Não cedeu à pressão dos partidos. Ao fim da tarde, o atual ministro das Infraestruturas, João Galamba, apelou à honra do Governo para cumprir o acordo, mas com uma condição.
“O Estado é pessoa de bem”, disse, garantindo que vai cumprir o que foi acordado relativamente ao bónus da presidente da TAP — mas apenas se o processo de reestruturação da companhia for bem sucedido.
“Como é sabido, em 2021, houve um processo de recrutamento internacional e foi acordado um conjunto de condições que depois têm que ser ratificadas pela Assembleia Geral, que delegou na Comissão de Vencimentos. A Comissão de Vencimentos deliberou fixar – cumprindo o acordado –, as remunerações brutas. Não fixou, naquele momento, o bónus, por uma razão muito simples, porque o bónus está inteiramente ligado ao sucesso de reestruturação da TAP”, afirmou aos jornalistas.
“De qualquer modo, o bónus a ser pago, será pago apenas no final 2025-2026, no final do processo de reestruturação e apenas se este for bem sucedido”, frisou. Já em relação à maquia acordada, imiscuiu-se de fazer juízos de valor. “Não me cabe a mim pronunciar se o bónus é exagerado ou não exagerado. Foi o acordado”, atirou.
E agora?
Agora aquela que se previa ser uma comissão de inquérito à "tutela política da gestão" da TAP animada vai ter ainda mais material de conversa.

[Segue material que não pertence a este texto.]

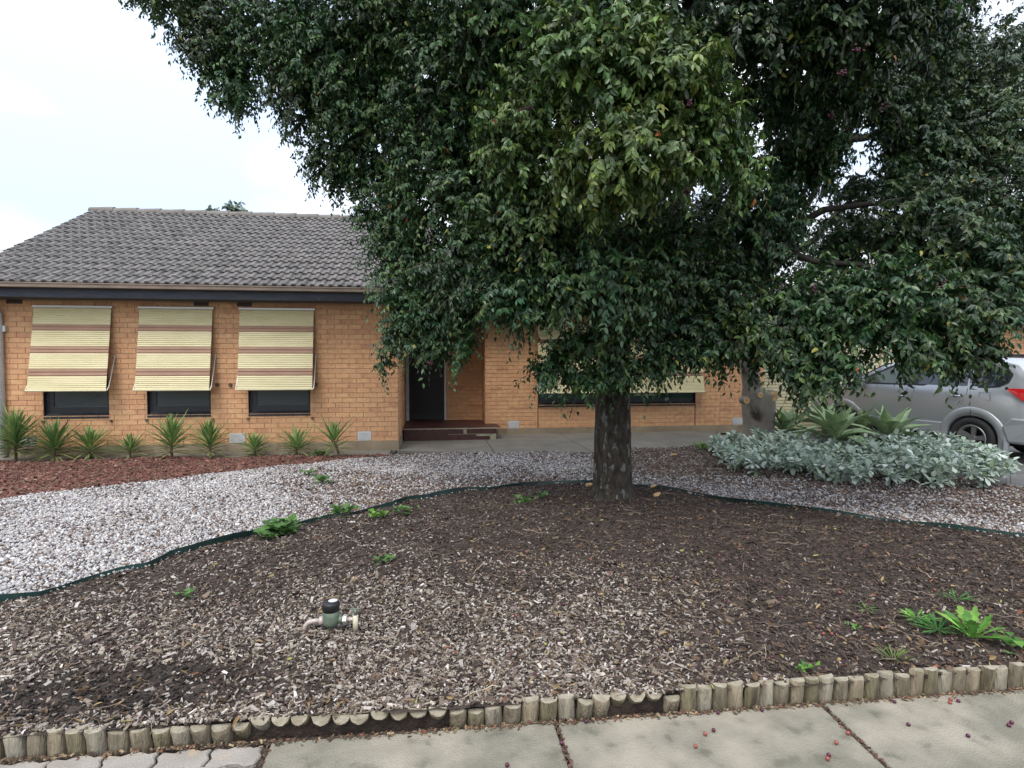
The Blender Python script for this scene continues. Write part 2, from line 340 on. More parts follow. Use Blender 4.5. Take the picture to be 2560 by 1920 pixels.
# footpath: big slabs to the right, interlocking pavers at the left
fp = empty('footpath'); fp['kind'] = 'structure'
joints = [(-.722, -.708), (.546, .546), (1.857, 1.800), (3.19, 3.06), (4.5, 4.3), (5.8, 5.6)]
for (a0, a1), (b0, b1) in zip(joints[:-1], joints[1:]):
    yb0, yb1 = float(log_y(a0)) - .022, float(log_y(b0)) - .022
    MB().prism([(a1 + .013, 1.3), (b1 - .003, 1.3), (b0 - .003, yb1), (a0 + .013, yb0)], -.15, -.1 + random.uniform(-.003, .003)).build('slab', M['concrete'], fp, bevel=.008)
def paver_mesh():              # a zigzag interlocking block
    L, W = .105, .06
    o = [(-L, -W), (-L * .45, -W - .014), (-L * .1, -W + .006), (L * .3, -W + .006), (L * .62, -W - .012), (L, -W),
         (L + .012, -W * .1), (L - .008, W * .4), (L, W), (L * .62, W - .012), (L * .3, W + .006), (-L * .1, W + .006), (-L * .45, W - .014), (-L, W), (-L - .008, W * .4), (-L + .012, -W * .1)]
    o = [(x * .965, y * .95) for x, y in o]
    return MB().prism(o, -.05, 0).mesh('paver', M['paver'])
pm = paver_mesh()
for r in range(9):
    for c_ in range(26):
        x = -.84 - c_ * .213 + (.105 if r % 2 else 0); y = 2.553 - r * .123 - .024 * (x + 1.8)
        if x > -.83: continue
        o = bpy.data.objects.new('paver', pm); link(o, fp); o.location = (x, y, -.1 + random.uniform(-.004, .003)); o.rotation_euler = (random.uniform(-.015, .015), random.uniform(-.015, .015), random.uniform(-.03, .03) + rad(-1.4))
        m_ = o.modifiers.new('b', 'BEVEL'); m_.width = .006; m_.segments = 1; m_.limit_method = 'ANGLE'
MB().prism([(-7, 1.3), (5.6, 1.3), (5.8, 2.5), (-7, 2.78)], -.143, -.122).build('bedding', M['soil'], fp)

# ------------------------------------------------------------------ house
house = empty('house', (-.62, 10.5, 0))
tag(house, 'orange brick house with grey tiled roof behind the gravel garden', 'house')
HL = Vector((-.62, 10.5, 0))
def hp(o): o.location = (o.location - HL) if o.parent is house else o.location; return o
def hpart(mb, name, m, parent=house, **k):
    o = mb.build(name, m, parent, **k)
    if parent is house: o.location = -HL
    return o
BL, BH, GAP = .24, .086, .010
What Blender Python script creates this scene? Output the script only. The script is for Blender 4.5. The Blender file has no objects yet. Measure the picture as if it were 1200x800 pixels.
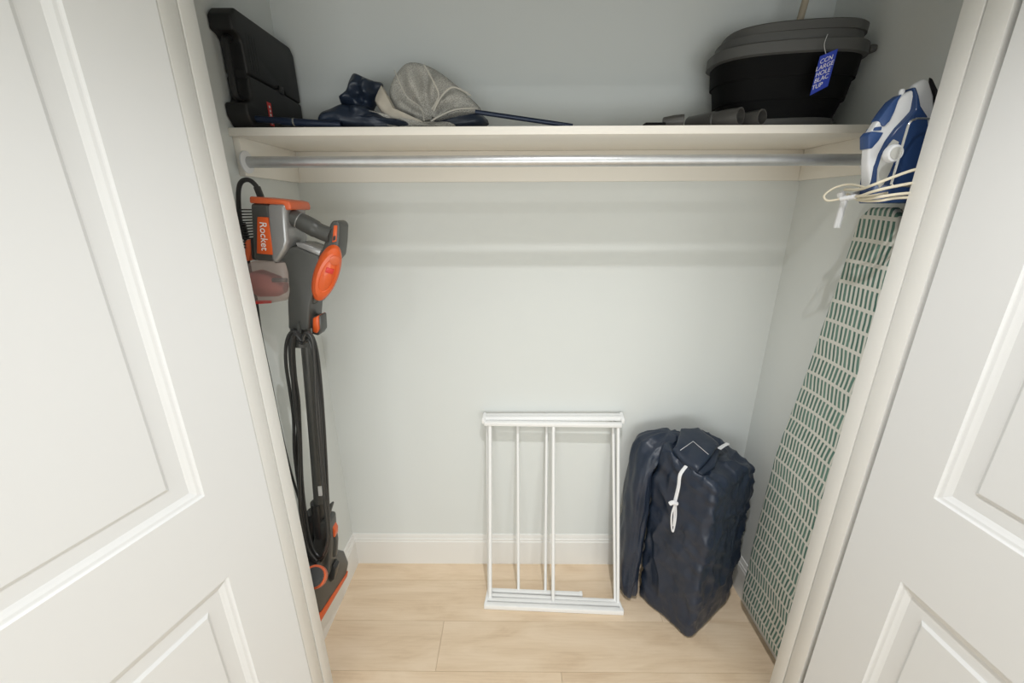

Comissão de inquérito? Mas isso não precisava de aprovação?
Sim, foi hoje aprovada — e sem votos contra. A proposta, apresentada pelo BE, mereceu a abstenção do PS e PCP e os votos a favor dos restantes partidos.
Segundo o texto, o objeto desta comissão será “avaliar o exercício da tutela política da gestão da TAP, SGPS, S.A. e da TAP, S.A., em particular no período entre 2020 e 2022, sob controlo público”.
Ou seja, vai servir para, entre outras coisas, averiguar a entrada e saída da antiga governante Alexandra Reis e as responsabilidades da tutela nas decisões tomadas — o que incluirá, certamente, o bónus acordado com Christine Ourmières-Widener.
Aliás, mesmo sem se saber, tal já estava implícito. Do objeto do inquérito parlamentar defendido pelo BE faz ainda parte o processo de desvinculação de membros dos órgãos sociais da TAP e “a prática quanto a pagamentos indemnizatórios”, bem como “as remunerações pagas aos membros dos órgãos sociais”, nas suas várias componentes.
Não havia outras propostas em cima da mesa?
Havia duas, ambas chumbadas:
- A proposta do Chega era de um inquérito parlamentar à “gestão da TAP e à utilização dos fundos públicos que lhe foram atribuídos, nomeadamente o pagamento de bónus e indemnizações aos titulares de cargos de gestão e administração da empresa” e foi chumbada com os votos contra do PS e PCP, a abstenção do BE e Livre e os votos a favor dos restantes.
- A proposta do PCP era de alargar o âmbito desta comissão de inquérito, sendo chumbada com os votos contra do PS, Chega e BE e a favor das restantes bancadas, sem abstenções.